My pragmatical conclusion is shockingly simple: all that C++ (and STL) "character encoding" stuff is substantially broken and useless. Blame it on Microsoft or not, that will not help anyway.

My solution, after in-depth investigation, much frustration and the consequential experiences is the following:

  1. accept, that you have to be responsible on your own for the encoding and conversion stuff (and you will see that much of it is rather trivial)

  2. use std::string for any UTF-8 encoded strings (just a typedef std::string UTF8String)

  3. accept that such an UTF8String object is just a dumb, but cheap container. Do never ever access and/or manipulate characters in it directly (no search, replace, and so on). You could, but you really just really, really do not want to waste your time writing text manipulation algorithms for multi-byte strings! Even if other people already did such stupid things, don't do that! Let it be! (Well, there are scenarios where it makes sense... just use the ICU library for those).

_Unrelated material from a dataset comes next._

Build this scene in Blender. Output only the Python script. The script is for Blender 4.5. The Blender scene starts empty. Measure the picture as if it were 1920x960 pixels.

  4. use std::wstring for UCS-2 encoded strings (typedef std::wstring UCS2String) - this is a compromise, and a concession to the mess that the WIN32 API introduced). UCS-2 is sufficient for most of us (more on that later...).

  5. use UCS2String instances whenever a character-by-character access is required (read, manipulate, and so on). Any character-based processing should be done in a NON-multibyte-representation. It is simple, fast, easy.

  6. add two utility functions to convert back & forth between UTF-8 and UCS-2:

    UCS2String ConvertToUCS2( const UTF8String &str );
    UTF8String ConvertToUTF8( const UCS2String &str );
    

The conversions are straightforward, google should help here ...

That's it. Use UTF8String wherever memory is precious and for all UTF-8 I/O. Use UCS2String wherever the string must be parsed and/or manipulated. You can convert between those two representations any time.

Alternatives & Improvements

  • conversions from & to single-byte character encodings (e.g. ISO-8859-1) can be realized with help of plain translation tables, e.g. const wchar_t tt_iso88951[256] = {0,1,2,...}; and appropriate code for conversion to & from UCS2.

  • if UCS-2 is not sufficient, than switch to UCS-4 (typedef std::basic_string<uint32_t> UCS2String)

ICU or other unicode libraries?

For advanced stuff.


  1. When you want to have wide characters stored in your string. wide depends on the implementation. Visual C++ defaults to 16 bit if i remember correctly, while GCC defaults depending on the target. It's 32 bits long here. Please note wchar_t (wide character type) has nothing to do with unicode. It's merely guaranteed that it can store all the members of the largest character set that the implementation supports by its locales, and at least as long as char. You can store unicode strings fine into std::string using the utf-8 encoding too. But it won't understand the meaning of unicode code points. So str.size() won't give you the amount of logical characters in your string, but merely the amount of char or wchar_t elements stored in that string/wstring. For that reason, the gtk/glib C++ wrapper folks have developed a Glib::ustring class that can handle utf-8.

    If your wchar_t is 32 bits long, then you can use utf-32 as an unicode encoding, and you can store and handle unicode strings using a fixed (utf-32 is fixed length) encoding. This means your wstring's s.size() function will then return the right amount of wchar_t elements and logical characters.

  2. Yes, char is always at least 8 bit long, which means it can store all ASCII values.
  3. Yes, all major compilers support it.